--- START Source excerpt ---

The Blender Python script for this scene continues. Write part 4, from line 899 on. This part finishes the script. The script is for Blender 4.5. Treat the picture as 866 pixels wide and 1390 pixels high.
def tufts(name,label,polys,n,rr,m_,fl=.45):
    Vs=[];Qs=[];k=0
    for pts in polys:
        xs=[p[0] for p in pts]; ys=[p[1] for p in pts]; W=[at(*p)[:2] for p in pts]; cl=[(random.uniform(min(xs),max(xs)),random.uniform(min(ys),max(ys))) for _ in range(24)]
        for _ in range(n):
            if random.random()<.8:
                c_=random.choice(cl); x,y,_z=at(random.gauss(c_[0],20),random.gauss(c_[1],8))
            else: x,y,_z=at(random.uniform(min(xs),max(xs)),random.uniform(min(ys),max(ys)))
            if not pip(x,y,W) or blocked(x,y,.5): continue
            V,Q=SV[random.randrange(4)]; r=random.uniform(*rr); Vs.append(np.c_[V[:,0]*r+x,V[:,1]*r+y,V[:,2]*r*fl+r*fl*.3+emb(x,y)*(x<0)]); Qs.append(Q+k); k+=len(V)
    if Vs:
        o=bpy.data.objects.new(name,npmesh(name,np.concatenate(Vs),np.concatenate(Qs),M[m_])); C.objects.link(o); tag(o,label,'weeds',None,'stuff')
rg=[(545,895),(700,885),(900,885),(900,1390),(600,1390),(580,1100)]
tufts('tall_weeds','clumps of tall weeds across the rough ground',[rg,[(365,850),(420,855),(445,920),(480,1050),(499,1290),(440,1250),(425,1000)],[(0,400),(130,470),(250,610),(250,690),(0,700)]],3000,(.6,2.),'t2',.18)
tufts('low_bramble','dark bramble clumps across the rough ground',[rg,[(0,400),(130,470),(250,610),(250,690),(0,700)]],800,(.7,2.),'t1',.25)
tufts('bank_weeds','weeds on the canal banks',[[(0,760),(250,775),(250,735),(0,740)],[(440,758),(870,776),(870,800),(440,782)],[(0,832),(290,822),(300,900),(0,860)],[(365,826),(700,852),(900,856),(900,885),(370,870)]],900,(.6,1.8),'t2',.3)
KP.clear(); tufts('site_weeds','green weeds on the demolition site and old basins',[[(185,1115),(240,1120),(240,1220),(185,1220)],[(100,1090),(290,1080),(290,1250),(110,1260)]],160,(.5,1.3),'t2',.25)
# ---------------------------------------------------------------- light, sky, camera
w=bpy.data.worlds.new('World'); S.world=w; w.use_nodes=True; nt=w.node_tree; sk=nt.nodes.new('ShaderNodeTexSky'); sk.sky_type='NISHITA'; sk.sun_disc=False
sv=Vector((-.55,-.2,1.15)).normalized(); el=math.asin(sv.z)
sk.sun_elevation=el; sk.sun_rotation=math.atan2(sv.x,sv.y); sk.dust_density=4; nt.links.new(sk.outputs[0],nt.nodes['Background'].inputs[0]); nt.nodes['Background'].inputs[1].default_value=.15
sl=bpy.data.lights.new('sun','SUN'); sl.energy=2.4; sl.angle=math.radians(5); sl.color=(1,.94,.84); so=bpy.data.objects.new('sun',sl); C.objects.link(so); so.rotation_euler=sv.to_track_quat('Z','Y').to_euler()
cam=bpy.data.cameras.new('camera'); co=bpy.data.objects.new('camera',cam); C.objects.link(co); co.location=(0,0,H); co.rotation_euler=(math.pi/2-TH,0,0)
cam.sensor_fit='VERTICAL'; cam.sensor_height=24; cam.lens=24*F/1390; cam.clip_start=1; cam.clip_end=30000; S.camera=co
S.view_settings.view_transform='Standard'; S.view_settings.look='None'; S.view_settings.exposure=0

--- END Source excerpt ---

## Given problem
Word for word, restate all of the data shown above.

## Full answer
The Blender Python script for this scene continues. Write part 4, from line 899 on. This part finishes the script. The script is for Blender 4.5. Treat the picture as 866 pixels wide and 1390 pixels high.
def tufts(name,label,polys,n,rr,m_,fl=.45):
    Vs=[];Qs=[];k=0
    for pts in polys:
        xs=[p[0] for p in pts]; ys=[p[1] for p in pts]; W=[at(*p)[:2] for p in pts]; cl=[(random.uniform(min(xs),max(xs)),random.uniform(min(ys),max(ys))) for _ in range(24)]
        for _ in range(n):
            if random.random()<.8:
                c_=random.choice(cl); x,y,_z=at(random.gauss(c_[0],20),random.gauss(c_[1],8))
            else: x,y,_z=at(random.uniform(min(xs),max(xs)),random.uniform(min(ys),max(ys)))
            if not pip(x,y,W) or blocked(x,y,.5): continue
            V,Q=SV[random.randrange(4)]; r=random.uniform(*rr); Vs.append(np.c_[V[:,0]*r+x,V[:,1]*r+y,V[:,2]*r*fl+r*fl*.3+emb(x,y)*(x<0)]); Qs.append(Q+k); k+=len(V)
    if Vs:
        o=bpy.data.objects.new(name,npmesh(name,np.concatenate(Vs),np.concatenate(Qs),M[m_])); C.objects.link(o); tag(o,label,'weeds',None,'stuff')
rg=[(545,895),(700,885),(900,885),(900,1390),(600,1390),(580,1100)]
tufts('tall_weeds','clumps of tall weeds across the rough ground',[rg,[(365,850),(420,855),(445,920),(480,1050),(499,1290),(440,1250),(425,1000)],[(0,400),(130,470),(250,610),(250,690),(0,700)]],3000,(.6,2.),'t2',.18)
tufts('low_bramble','dark bramble clumps across the rough ground',[rg,[(0,400),(130,470),(250,610),(250,690),(0,700)]],800,(.7,2.),'t1',.25)
tufts('bank_weeds','weeds on the canal banks',[[(0,760),(250,775),(250,735),(0,740)],[(440,758),(870,776),(870,800),(440,782)],[(0,832),(290,822),(300,900),(0,860)],[(365,826),(700,852),(900,856),(900,885),(370,870)]],900,(.6,1.8),'t2',.3)
KP.clear(); tufts('site_weeds','green weeds on the demolition site and old basins',[[(185,1115),(240,1120),(240,1220),(185,1220)],[(100,1090),(290,1080),(290,1250),(110,1260)]],160,(.5,1.3),'t2',.25)
# ---------------------------------------------------------------- light, sky, camera
w=bpy.data.worlds.new('World'); S.world=w; w.use_nodes=True; nt=w.node_tree; sk=nt.nodes.new('ShaderNodeTexSky'); sk.sky_type='NISHITA'; sk.sun_disc=False
sv=Vector((-.55,-.2,1.15)).normalized(); el=math.asin(sv.z)
sk.sun_elevation=el; sk.sun_rotation=math.atan2(sv.x,sv.y); sk.dust_density=4; nt.links.new(sk.outputs[0],nt.nodes['Background'].inputs[0]); nt.nodes['Background'].inputs[1].default_value=.15
sl=bpy.data.lights.new('sun','SUN'); sl.energy=2.4; sl.angle=math.radians(5); sl.color=(1,.94,.84); so=bpy.data.objects.new('sun',sl); C.objects.link(so); so.rotation_euler=sv.to_track_quat('Z','Y').to_euler()
cam=bpy.data.cameras.new('camera'); co=bpy.data.objects.new('camera',cam); C.objects.link(co); co.location=(0,0,H); co.rotation_euler=(math.pi/2-TH,0,0)
cam.sensor_fit='VERTICAL'; cam.sensor_height=24; cam.lens=24*F/1390; cam.clip_start=1; cam.clip_end=30000; S.camera=co
S.view_settings.view_transform='Standard'; S.view_settings.look='None'; S.view_settings.exposure=0